TRUMP TUTUP JALUR DIPLOMATIK, CHINA ANCAM BALAS NEGARA YANG BERSEKUTU DENGAN AS


Oleh: Diaz
Jurnalis Lepas

Washington, 22 April 2025 — Presiden Amerika Serikat Donald Trump resmi menutup hampir seluruh jalur komunikasi diplomatik dengan China, memilih untuk berunding langsung dengan Presiden Xi Jinping di tengah memanasnya perang dagang dua negara adidaya. Langkah ini, menurut laporan Politico, mengesampingkan semua saluran diplomasi tradisional dan memicu kekhawatiran global akan dampaknya pada stabilitas ekonomi internasional.

Sementara itu, tarif tinggi yang diberlakukan Washington terhadap ekspor China mencapai 145% langsung dibalas Beijing dengan bea masuk 125% pada produk-produk AS. Namun, persoalan kini melampaui konflik bilateral. Negara-negara mitra dagang AS seperti Indonesia, Jepang, dan Korea Selatan, mulai terjepit di tengah dua raksasa ekonomi yang sama-sama dominan dan saling berseberangan.


Ancaman China: Bukan Sekadar Gertakan

Beijing tak tinggal diam. Dalam pernyataan keras, China menegaskan tidak akan membiarkan negara mana pun mengambil keuntungan dari hubungan dengan AS jika itu dilakukan dengan mengorbankan kepentingan China. "Kami dengan tegas menentang pihak manapun yang mencapai kesepakatan dengan merugikan Tiongkok," tegas juru bicara Kementerian Perdagangan China.

Ancaman ini bukan gertakan kosong. Dengan peran dominannya dalam rantai pasok global dan statusnya sebagai mitra dagang utama lebih dari 60 negara, China memiliki banyak cara untuk memberikan tekanan, mulai dari pembatasan impor, penundaan investasi, hingga hambatan dagang sepihak.


Indonesia di Tengah Badai

Indonesia, yang selama ini menekankan prinsip netralitas dan perdagangan multilateral, kini berjalan di tali yang semakin tipis. Pemerintah Indonesia telah menawarkan peningkatan pembelian produk energi dan agrikultur dari AS, mulai dari LPG hingga kedelai dalam upaya menjaga hubungan baik dengan Washington. Namun, langkah ini tak lepas dari sorotan Beijing.

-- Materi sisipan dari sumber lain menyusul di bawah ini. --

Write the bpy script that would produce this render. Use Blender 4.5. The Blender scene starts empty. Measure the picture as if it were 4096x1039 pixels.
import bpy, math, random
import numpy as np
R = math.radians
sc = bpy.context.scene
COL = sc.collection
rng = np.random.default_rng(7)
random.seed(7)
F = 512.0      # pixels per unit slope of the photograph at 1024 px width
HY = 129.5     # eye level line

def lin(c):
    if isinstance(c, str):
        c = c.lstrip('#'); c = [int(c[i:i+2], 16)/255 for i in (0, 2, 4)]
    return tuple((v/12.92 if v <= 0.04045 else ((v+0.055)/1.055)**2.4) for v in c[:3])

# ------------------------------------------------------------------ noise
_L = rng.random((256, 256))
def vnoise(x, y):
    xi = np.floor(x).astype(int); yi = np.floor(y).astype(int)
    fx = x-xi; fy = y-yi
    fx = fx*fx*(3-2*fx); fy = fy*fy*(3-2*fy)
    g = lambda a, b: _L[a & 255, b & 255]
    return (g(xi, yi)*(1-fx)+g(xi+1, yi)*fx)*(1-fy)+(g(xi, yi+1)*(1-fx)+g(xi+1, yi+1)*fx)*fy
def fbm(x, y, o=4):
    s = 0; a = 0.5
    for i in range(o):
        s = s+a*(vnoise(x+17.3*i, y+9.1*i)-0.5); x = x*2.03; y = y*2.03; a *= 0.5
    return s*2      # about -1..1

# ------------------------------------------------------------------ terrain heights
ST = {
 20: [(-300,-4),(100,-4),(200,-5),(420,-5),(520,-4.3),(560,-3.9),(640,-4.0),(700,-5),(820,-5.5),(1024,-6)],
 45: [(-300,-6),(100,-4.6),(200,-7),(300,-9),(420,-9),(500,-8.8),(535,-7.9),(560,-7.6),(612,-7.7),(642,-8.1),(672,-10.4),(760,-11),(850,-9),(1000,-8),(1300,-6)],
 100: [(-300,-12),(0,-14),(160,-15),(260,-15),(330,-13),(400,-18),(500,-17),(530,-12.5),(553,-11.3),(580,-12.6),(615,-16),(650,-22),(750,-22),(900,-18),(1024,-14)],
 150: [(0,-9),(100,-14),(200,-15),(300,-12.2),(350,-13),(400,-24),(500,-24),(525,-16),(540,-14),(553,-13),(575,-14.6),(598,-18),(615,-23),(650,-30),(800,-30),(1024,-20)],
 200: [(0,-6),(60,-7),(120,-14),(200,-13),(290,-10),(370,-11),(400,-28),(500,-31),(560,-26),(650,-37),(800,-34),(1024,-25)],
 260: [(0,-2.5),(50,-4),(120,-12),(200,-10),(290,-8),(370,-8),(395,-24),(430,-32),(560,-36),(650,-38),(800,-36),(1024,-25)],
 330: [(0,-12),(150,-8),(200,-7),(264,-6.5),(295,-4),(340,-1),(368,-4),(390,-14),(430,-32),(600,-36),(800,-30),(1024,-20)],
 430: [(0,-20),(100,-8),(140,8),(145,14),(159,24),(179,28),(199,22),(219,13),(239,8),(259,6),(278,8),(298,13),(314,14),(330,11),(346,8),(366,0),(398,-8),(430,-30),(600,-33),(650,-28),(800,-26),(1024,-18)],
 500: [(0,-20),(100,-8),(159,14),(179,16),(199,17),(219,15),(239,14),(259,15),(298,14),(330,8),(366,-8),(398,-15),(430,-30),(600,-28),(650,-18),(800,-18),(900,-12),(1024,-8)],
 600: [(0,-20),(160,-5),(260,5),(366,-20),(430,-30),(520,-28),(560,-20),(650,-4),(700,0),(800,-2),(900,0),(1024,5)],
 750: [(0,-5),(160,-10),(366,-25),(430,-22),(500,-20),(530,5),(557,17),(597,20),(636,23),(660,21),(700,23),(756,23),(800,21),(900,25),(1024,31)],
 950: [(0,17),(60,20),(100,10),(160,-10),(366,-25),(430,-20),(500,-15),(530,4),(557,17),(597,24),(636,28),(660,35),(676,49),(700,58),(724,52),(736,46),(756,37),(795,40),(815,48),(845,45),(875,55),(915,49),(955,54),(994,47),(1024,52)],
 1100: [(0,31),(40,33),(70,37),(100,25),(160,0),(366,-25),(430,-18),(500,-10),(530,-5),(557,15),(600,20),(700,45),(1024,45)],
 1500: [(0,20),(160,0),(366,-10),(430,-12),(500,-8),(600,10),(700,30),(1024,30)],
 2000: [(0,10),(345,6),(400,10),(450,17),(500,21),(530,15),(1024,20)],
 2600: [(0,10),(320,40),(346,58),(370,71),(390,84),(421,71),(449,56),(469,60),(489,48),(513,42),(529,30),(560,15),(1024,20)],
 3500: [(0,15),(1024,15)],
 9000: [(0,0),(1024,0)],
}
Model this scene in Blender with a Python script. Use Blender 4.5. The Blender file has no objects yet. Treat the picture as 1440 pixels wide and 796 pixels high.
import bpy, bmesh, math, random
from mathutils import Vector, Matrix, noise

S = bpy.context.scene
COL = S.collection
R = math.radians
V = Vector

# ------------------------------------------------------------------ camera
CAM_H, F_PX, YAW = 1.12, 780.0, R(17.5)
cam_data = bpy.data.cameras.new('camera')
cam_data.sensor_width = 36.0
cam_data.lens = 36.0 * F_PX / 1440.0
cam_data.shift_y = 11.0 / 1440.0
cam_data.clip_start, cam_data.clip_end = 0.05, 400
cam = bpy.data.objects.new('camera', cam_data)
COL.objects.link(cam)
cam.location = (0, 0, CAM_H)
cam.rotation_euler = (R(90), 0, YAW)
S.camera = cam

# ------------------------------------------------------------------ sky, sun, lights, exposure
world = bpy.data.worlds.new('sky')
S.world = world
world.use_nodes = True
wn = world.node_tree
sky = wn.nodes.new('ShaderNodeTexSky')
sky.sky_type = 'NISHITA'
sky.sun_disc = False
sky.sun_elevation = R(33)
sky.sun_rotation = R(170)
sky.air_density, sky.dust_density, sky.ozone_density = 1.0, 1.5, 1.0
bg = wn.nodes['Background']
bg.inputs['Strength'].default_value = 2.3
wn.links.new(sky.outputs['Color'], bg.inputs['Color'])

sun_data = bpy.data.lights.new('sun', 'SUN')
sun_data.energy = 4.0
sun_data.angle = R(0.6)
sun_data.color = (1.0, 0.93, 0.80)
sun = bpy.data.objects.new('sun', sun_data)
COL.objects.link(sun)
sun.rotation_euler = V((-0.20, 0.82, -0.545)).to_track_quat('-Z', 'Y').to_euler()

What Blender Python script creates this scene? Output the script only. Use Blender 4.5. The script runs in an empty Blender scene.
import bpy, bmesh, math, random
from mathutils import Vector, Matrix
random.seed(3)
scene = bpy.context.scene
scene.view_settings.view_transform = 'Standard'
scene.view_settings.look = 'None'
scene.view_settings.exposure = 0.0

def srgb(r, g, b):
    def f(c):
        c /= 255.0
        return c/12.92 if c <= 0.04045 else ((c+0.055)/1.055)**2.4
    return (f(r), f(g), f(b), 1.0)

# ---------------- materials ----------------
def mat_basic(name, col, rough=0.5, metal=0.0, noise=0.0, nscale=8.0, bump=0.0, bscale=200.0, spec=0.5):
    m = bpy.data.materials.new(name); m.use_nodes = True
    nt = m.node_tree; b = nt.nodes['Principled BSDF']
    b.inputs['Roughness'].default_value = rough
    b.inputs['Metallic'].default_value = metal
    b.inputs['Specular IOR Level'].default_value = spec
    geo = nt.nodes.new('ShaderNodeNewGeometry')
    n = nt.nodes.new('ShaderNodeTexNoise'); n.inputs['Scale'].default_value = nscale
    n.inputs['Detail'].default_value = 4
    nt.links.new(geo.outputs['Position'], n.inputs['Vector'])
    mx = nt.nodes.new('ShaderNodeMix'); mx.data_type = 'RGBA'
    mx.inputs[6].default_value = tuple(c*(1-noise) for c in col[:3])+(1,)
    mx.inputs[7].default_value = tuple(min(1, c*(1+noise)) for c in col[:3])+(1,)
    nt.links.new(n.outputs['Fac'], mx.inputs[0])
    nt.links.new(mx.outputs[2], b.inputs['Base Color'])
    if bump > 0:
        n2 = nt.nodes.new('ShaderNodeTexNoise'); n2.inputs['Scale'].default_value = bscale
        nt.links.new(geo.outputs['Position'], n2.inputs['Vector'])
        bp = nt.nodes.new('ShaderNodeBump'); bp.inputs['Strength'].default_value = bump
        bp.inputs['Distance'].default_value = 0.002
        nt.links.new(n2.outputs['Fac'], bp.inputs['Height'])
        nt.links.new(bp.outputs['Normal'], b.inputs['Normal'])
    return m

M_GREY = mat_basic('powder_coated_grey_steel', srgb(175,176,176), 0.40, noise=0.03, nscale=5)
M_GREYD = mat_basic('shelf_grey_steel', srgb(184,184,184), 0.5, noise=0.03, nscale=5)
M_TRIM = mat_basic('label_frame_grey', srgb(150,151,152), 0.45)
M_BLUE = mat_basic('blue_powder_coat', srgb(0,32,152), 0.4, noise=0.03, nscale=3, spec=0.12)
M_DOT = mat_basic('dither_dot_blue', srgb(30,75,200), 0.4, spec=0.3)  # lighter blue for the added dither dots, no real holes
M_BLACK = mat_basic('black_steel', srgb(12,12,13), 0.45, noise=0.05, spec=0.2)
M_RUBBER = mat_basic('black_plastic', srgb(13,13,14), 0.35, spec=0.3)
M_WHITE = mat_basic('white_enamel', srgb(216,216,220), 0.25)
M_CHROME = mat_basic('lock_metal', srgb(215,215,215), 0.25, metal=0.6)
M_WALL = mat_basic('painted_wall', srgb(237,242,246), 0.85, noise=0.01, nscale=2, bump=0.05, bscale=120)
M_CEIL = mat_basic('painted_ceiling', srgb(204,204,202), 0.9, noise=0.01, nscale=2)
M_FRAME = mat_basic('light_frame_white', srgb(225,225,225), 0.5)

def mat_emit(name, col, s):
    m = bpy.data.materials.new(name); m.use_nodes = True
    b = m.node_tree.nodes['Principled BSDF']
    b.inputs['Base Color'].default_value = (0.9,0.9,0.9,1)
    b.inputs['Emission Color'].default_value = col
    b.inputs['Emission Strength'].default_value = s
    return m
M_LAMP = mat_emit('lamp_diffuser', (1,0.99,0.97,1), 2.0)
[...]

Meski belum ada tanggapan langsung dari China terhadap Indonesia, peringatan keras yang dilontarkan Beijing jelas berlaku umum. Pertanyaannya kini: apakah strategi netral dan pragmatis Indonesia cukup hati-hati, atau justru terlalu riskan?


Dampak Global dan Risiko Jangka Panjang

Jika China betul-betul menindak negara-negara yang dianggap “bermain aman” di dua sisi, dampaknya bisa meluas. Negara-negara berkembang seperti Indonesia, yang masih sangat bergantung pada ekspor komoditas dan investasi asing, akan berada di garis depan risiko ekonomi.

Perang dagang ini juga memiliki ancaman merusak tatanan perdagangan global berbasis prinsip multilateral. Langkah AS yang cenderung mengarah ke negosiasi bilateral agresif melemahkan peran Organisasi Perdagangan Dunia (WTO) dan menciptakan ketidakpastian jangka panjang di pasar internasional.


Pasar Merespons Positif, Tapi Risiko Tetap Ada

Di tengah tensi ini, pasar Asia-Pasifik justru menunjukkan penguatan. Indeks Nikkei 225 Jepang naik 1,85%, Kospi Korea Selatan menguat 1,02%, dan S&P/ASX 200 Australia melonjak 1,73%. Hal ini dipicu komentar Presiden Trump bahwa tarif akhir untuk China “tidak akan mencapai 145%”, meskipun tidak akan kembali ke nol.

Optimisme ini juga terlihat di Wall Street. Dow Jones melonjak lebih dari 1.000 poin, sementara S&P 500 dan Nasdaq masing-masing naik lebih dari 2,5%. Pasar menyambut baik sinyal bahwa ketegangan dagang mungkin mereda dan bahwa Trump tidak akan mencopot Ketua The Fed Jerome Powell, sebuah keputusan yang dianggap menenangkan investor.


Dunia Menanti Langkah Selanjutnya

Meski pasar memberi sinyal positif, kenyataan geopolitik tetap rumit. Negara-negara seperti Indonesia harus menavigasi tekanan dari dua arah, menjaga akses ke pasar AS, sekaligus mempertahankan hubungan jangka panjang dengan China.

Dalam konflik yang tak lagi terbatas pada dua negara, keputusan diplomatik dan ekonomi Indonesia akan diuji secara strategis. Dunia kini menunggu: ke mana arah langkah berikutnya?